In this research, the A0 and A1 layers were assumed to be radiation sources. The A0 layer is the surface of the forest soil including sedimentary organic materials such as fallen leaves. The A1 layer contains the soil. The air-dose rate in a residential area was analyzed using the three-dimensional transport calculation code MCNP on the condition that only the A0 layer was decontaminated. The shapes of radiation sources were given as one or three forest slopes. Fig.1-36 shows the shape of the radiation source for a single forest slope. The three forest slopes were assumed for the case of a house surrounded by three forests. For each radiation-source shape, cases where an inclination angle of the forest soil and the amount of radioactive Cs in the soil were changed–and also a case where the contamination of the forest soil was planarly non-homogeneous–were analyzed. For all of those cases, we analyzed the extent to which the air-dose rate at that point in the residential area was reduced when the range of the A0 layer was removed.

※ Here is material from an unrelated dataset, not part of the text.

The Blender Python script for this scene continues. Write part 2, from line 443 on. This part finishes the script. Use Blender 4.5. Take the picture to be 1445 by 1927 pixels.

It was found that, even if the A0 layer was removed, the air-dose rate in the residential area (especially the second floor of the residence) was hard to lower compared with the forest edge, regardless of the number of slopes or the inclination angle.
Also, if there is more radioactive Cs in the A0 layer and the contamination is planarly homogeneous, it is effective to remove the A0 layer up to 20 m from the forest edge. But, for instance, as shown in Fig.1-37, in the case where the concentration of radioactive Cs included in the forest soil at over 20 m distant from the forest edge was tripled compared with its concentration included in the forest soil from the forest edge up to 20 m, the decontamination of the A0 layer from the forest edge up to 40 m was revealed to be needed to effectively reduce the air-dose rate in the residential area.
This simulation has made it possible to effectively determine the forest-decontamination method according to the distribution of contamination.